Problem details | Everything in the listing should be restated word for word.

Dataset rows |
>>>>>
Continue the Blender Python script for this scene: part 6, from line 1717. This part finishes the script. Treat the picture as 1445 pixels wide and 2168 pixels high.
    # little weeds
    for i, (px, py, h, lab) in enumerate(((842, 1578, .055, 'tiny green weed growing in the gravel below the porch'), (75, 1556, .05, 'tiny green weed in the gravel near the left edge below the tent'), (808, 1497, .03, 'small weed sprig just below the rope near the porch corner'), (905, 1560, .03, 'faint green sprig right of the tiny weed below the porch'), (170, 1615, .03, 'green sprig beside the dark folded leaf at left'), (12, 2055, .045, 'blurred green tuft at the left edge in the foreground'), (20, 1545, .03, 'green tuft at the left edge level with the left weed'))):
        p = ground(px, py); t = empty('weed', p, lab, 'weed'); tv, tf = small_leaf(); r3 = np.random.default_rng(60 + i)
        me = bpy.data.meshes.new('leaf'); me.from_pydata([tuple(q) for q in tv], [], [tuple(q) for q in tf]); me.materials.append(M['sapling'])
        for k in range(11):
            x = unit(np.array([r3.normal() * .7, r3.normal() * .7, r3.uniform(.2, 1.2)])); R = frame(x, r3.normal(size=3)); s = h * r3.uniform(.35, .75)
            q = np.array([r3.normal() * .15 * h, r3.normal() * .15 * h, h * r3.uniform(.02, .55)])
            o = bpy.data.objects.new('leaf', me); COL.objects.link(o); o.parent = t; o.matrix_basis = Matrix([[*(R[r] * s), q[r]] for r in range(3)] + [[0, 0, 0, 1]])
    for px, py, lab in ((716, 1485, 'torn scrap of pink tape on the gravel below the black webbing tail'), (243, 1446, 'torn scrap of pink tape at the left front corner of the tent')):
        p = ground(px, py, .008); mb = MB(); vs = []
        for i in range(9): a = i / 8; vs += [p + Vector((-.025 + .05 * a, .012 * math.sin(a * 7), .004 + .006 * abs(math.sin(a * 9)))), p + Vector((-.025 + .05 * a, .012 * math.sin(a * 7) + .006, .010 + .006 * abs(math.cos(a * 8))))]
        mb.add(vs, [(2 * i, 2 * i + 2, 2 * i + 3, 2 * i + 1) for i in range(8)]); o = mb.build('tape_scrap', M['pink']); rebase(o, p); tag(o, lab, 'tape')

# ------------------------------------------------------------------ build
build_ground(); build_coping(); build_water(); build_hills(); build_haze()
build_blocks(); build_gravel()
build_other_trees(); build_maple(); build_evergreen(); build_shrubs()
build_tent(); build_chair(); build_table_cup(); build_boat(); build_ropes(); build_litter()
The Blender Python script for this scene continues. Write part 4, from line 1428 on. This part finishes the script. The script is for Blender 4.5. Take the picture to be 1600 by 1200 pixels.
<<<<<
The completed task |
Continue the Blender Python script for this scene: part 6, from line 1717. This part finishes the script. Treat the picture as 1445 pixels wide and 2168 pixels high.
    # little weeds
    for i, (px, py, h, lab) in enumerate(((842, 1578, .055, 'tiny green weed growing in the gravel below the porch'), (75, 1556, .05, 'tiny green weed in the gravel near the left edge below the tent'), (808, 1497, .03, 'small weed sprig just below the rope near the porch corner'), (905, 1560, .03, 'faint green sprig right of the tiny weed below the porch'), (170, 1615, .03, 'green sprig beside the dark folded leaf at left'), (12, 2055, .045, 'blurred green tuft at the left edge in the foreground'), (20, 1545, .03, 'green tuft at the left edge level with the left weed'))):
        p = ground(px, py); t = empty('weed', p, lab, 'weed'); tv, tf = small_leaf(); r3 = np.random.default_rng(60 + i)
        me = bpy.data.meshes.new('leaf'); me.from_pydata([tuple(q) for q in tv], [], [tuple(q) for q in tf]); me.materials.append(M['sapling'])
        for k in range(11):
            x = unit(np.array([r3.normal() * .7, r3.normal() * .7, r3.uniform(.2, 1.2)])); R = frame(x, r3.normal(size=3)); s = h * r3.uniform(.35, .75)
            q = np.array([r3.normal() * .15 * h, r3.normal() * .15 * h, h * r3.uniform(.02, .55)])
            o = bpy.data.objects.new('leaf', me); COL.objects.link(o); o.parent = t; o.matrix_basis = Matrix([[*(R[r] * s), q[r]] for r in range(3)] + [[0, 0, 0, 1]])
    for px, py, lab in ((716, 1485, 'torn scrap of pink tape on the gravel below the black webbing tail'), (243, 1446, 'torn scrap of pink tape at the left front corner of the tent')):
        p = ground(px, py, .008); mb = MB(); vs = []
        for i in range(9): a = i / 8; vs += [p + Vector((-.025 + .05 * a, .012 * math.sin(a * 7), .004 + .006 * abs(math.sin(a * 9)))), p + Vector((-.025 + .05 * a, .012 * math.sin(a * 7) + .006, .010 + .006 * abs(math.cos(a * 8))))]
        mb.add(vs, [(2 * i, 2 * i + 2, 2 * i + 3, 2 * i + 1) for i in range(8)]); o = mb.build('tape_scrap', M['pink']); rebase(o, p); tag(o, lab, 'tape')

# ------------------------------------------------------------------ build
build_ground(); build_coping(); build_water(); build_hills(); build_haze()
build_blocks(); build_gravel()
build_other_trees(); build_maple(); build_evergreen(); build_shrubs()
build_tent(); build_chair(); build_table_cup(); build_boat(); build_ropes(); build_litter()
The Blender Python script for this scene continues. Write part 4, from line 1428 on. This part finishes the script. The script is for Blender 4.5. Take the picture to be 1600 by 1200 pixels.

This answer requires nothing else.